Task to complete:
In the records below, begin at the line containing "Continue the Blender" and end at the line containing "tag(inst('dessert_plate', TW['bread'], None, (ck[0]"; quote every line in that span exactly, including both boundary lines, and no others.

Data rows:
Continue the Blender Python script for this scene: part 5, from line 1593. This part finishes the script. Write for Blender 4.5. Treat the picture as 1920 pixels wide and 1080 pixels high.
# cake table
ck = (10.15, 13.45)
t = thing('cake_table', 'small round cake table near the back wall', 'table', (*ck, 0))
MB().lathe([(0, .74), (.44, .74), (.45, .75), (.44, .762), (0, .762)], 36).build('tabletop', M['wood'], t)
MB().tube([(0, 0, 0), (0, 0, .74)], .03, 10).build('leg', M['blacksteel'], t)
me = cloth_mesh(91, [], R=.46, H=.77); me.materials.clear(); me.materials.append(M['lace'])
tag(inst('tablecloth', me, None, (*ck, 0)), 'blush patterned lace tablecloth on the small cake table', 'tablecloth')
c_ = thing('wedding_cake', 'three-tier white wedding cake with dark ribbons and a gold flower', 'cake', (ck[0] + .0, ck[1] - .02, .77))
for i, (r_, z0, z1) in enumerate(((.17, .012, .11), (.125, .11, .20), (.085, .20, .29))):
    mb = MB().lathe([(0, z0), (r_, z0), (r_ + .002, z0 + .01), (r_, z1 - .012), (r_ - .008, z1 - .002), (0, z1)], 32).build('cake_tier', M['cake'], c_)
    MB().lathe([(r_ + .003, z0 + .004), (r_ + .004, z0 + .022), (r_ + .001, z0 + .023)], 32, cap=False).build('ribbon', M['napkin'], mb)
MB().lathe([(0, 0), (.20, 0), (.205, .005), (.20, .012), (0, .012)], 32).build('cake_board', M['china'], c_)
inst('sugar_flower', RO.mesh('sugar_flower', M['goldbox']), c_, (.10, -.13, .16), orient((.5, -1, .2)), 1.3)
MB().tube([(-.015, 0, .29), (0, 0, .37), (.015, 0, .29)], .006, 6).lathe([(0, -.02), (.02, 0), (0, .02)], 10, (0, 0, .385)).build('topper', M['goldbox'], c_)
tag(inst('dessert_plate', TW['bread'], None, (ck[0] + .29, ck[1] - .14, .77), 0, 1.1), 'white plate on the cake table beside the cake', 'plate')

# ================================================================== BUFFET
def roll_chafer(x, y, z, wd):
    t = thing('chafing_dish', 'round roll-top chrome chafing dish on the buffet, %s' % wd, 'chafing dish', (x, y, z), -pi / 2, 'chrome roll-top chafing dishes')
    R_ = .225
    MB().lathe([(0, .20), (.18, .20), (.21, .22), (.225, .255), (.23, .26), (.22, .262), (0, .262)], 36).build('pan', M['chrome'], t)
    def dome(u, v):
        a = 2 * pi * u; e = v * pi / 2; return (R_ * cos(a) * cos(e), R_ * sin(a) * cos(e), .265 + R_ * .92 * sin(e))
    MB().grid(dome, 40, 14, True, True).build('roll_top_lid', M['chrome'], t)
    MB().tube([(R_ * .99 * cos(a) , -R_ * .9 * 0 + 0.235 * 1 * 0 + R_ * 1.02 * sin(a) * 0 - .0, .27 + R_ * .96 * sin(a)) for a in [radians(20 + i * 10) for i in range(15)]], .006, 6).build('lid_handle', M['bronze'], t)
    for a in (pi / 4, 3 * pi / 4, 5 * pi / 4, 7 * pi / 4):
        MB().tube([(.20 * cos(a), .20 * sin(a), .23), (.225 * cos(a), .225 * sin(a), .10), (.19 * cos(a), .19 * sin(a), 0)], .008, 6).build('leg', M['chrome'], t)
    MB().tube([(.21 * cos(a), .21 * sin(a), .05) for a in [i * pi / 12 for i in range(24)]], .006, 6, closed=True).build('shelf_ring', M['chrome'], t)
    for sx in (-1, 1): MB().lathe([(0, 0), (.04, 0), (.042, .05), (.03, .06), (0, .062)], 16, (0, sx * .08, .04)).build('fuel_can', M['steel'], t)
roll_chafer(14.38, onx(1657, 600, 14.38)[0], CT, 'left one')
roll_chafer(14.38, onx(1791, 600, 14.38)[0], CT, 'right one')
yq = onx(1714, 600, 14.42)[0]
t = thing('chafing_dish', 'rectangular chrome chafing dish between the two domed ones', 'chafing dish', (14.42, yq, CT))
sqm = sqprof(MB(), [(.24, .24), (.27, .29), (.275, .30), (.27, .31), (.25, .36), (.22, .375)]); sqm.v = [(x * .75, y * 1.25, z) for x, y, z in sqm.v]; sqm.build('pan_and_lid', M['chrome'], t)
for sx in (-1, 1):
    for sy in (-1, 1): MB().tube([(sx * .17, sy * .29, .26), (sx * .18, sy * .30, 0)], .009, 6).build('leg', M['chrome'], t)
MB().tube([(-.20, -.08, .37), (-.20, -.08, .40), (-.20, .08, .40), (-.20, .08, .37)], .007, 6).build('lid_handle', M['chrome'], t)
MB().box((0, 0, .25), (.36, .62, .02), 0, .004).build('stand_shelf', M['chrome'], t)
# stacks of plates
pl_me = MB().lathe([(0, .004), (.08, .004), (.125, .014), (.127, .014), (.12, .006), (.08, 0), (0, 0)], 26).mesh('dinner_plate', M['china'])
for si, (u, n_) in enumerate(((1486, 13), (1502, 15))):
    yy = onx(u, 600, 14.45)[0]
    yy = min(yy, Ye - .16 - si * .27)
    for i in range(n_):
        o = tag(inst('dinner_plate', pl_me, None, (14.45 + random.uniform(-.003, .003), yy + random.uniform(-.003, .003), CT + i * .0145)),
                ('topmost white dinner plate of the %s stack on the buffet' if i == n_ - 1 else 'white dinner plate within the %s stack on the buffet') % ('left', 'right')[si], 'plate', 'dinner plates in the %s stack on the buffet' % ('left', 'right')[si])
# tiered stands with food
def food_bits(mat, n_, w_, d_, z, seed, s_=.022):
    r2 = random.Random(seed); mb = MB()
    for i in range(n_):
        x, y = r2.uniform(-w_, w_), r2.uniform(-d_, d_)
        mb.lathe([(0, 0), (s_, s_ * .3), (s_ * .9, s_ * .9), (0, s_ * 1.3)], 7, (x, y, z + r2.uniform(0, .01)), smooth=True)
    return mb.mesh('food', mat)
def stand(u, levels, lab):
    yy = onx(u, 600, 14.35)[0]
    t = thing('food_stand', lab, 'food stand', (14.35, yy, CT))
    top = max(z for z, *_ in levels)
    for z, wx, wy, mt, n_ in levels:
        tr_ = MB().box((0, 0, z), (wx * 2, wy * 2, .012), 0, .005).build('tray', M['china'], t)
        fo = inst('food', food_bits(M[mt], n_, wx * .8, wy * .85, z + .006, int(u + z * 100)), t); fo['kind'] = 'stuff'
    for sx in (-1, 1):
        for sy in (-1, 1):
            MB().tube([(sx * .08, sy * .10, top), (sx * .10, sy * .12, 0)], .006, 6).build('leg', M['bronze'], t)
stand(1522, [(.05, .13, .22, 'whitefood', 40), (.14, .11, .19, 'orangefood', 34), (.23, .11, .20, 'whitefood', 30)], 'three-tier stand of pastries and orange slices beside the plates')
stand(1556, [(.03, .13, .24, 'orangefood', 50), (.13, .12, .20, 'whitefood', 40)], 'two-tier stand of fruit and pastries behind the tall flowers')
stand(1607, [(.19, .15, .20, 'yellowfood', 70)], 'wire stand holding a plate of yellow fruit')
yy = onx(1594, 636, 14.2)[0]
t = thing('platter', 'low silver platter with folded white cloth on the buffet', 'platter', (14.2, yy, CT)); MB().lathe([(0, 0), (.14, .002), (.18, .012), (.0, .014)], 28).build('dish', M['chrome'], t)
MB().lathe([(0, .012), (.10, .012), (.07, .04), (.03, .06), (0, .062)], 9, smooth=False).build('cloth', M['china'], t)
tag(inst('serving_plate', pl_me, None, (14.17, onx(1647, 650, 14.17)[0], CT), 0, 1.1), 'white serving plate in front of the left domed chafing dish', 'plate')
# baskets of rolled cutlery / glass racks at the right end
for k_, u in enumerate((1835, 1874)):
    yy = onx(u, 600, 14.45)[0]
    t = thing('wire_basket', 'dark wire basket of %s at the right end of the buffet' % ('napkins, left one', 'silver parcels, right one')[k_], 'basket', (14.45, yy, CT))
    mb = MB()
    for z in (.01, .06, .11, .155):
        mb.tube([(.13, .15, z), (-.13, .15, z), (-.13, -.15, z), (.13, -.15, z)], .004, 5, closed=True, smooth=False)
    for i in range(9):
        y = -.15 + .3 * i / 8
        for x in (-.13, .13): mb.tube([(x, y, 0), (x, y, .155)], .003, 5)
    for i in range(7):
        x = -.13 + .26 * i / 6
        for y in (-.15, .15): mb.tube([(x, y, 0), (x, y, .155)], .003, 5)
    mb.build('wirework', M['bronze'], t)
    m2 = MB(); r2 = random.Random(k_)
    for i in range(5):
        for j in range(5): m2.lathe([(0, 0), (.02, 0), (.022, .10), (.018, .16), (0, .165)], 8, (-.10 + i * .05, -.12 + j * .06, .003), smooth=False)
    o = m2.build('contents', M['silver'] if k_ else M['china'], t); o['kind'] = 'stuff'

==

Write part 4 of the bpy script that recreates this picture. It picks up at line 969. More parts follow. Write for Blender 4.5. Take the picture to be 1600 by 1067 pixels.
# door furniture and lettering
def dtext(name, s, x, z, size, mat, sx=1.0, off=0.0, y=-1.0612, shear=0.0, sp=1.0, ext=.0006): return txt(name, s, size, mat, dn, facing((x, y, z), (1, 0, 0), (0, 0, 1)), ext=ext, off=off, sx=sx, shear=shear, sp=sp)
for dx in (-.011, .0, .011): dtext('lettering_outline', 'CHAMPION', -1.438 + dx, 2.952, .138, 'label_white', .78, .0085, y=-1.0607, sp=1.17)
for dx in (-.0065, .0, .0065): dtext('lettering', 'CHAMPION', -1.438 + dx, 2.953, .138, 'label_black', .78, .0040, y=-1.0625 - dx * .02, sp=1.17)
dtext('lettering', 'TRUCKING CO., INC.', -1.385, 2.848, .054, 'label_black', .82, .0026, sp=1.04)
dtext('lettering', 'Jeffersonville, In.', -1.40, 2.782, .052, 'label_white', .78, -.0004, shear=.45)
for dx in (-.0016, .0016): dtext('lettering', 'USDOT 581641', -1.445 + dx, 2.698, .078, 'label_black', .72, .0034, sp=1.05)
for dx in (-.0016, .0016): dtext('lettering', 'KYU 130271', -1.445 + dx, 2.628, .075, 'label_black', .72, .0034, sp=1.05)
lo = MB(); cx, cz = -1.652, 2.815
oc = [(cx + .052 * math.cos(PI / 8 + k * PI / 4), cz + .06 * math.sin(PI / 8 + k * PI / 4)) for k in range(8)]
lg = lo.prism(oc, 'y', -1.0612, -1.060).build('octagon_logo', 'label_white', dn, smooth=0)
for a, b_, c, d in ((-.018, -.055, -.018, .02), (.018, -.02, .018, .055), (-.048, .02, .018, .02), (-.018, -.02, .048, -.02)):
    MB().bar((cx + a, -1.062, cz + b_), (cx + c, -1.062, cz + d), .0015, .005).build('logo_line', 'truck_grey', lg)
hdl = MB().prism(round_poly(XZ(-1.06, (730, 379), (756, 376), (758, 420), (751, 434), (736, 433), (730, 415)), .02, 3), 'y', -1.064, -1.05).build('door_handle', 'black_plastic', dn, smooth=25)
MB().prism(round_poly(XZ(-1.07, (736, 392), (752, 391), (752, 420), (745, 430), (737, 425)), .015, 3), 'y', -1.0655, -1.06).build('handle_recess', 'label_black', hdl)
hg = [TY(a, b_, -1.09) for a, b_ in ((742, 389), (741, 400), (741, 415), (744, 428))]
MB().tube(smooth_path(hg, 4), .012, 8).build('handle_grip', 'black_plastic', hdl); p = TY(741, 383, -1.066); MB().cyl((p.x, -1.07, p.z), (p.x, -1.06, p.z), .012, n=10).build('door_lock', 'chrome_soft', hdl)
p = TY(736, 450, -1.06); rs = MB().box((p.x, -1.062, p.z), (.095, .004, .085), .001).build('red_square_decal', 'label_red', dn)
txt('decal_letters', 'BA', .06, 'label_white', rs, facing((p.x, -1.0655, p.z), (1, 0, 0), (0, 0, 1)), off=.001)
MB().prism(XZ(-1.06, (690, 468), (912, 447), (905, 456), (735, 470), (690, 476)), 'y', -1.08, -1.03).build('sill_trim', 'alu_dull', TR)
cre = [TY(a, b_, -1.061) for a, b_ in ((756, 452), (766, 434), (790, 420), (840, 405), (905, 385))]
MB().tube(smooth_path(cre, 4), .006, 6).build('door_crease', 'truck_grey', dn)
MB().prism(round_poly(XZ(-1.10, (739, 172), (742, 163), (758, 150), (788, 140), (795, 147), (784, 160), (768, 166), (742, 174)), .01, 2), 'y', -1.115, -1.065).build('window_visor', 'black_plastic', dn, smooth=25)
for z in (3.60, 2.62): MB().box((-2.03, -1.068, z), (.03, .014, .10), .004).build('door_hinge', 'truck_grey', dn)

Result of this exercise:
Continue the Blender Python script for this scene: part 5, from line 1593. This part finishes the script. Write for Blender 4.5. Treat the picture as 1920 pixels wide and 1080 pixels high.
# cake table
ck = (10.15, 13.45)
t = thing('cake_table', 'small round cake table near the back wall', 'table', (*ck, 0))
MB().lathe([(0, .74), (.44, .74), (.45, .75), (.44, .762), (0, .762)], 36).build('tabletop', M['wood'], t)
MB().tube([(0, 0, 0), (0, 0, .74)], .03, 10).build('leg', M['blacksteel'], t)
me = cloth_mesh(91, [], R=.46, H=.77); me.materials.clear(); me.materials.append(M['lace'])
tag(inst('tablecloth', me, None, (*ck, 0)), 'blush patterned lace tablecloth on the small cake table', 'tablecloth')
c_ = thing('wedding_cake', 'three-tier white wedding cake with dark ribbons and a gold flower', 'cake', (ck[0] + .0, ck[1] - .02, .77))
for i, (r_, z0, z1) in enumerate(((.17, .012, .11), (.125, .11, .20), (.085, .20, .29))):
    mb = MB().lathe([(0, z0), (r_, z0), (r_ + .002, z0 + .01), (r_, z1 - .012), (r_ - .008, z1 - .002), (0, z1)], 32).build('cake_tier', M['cake'], c_)
    MB().lathe([(r_ + .003, z0 + .004), (r_ + .004, z0 + .022), (r_ + .001, z0 + .023)], 32, cap=False).build('ribbon', M['napkin'], mb)
MB().lathe([(0, 0), (.20, 0), (.205, .005), (.20, .012), (0, .012)], 32).build('cake_board', M['china'], c_)
inst('sugar_flower', RO.mesh('sugar_flower', M['goldbox']), c_, (.10, -.13, .16), orient((.5, -1, .2)), 1.3)
MB().tube([(-.015, 0, .29), (0, 0, .37), (.015, 0, .29)], .006, 6).lathe([(0, -.02), (.02, 0), (0, .02)], 10, (0, 0, .385)).build('topper', M['goldbox'], c_)
tag(inst('dessert_plate', TW['bread'], None, (ck[0] + .29, ck[1] - .14, .77), 0, 1.1), 'white plate on the cake table beside the cake', 'plate')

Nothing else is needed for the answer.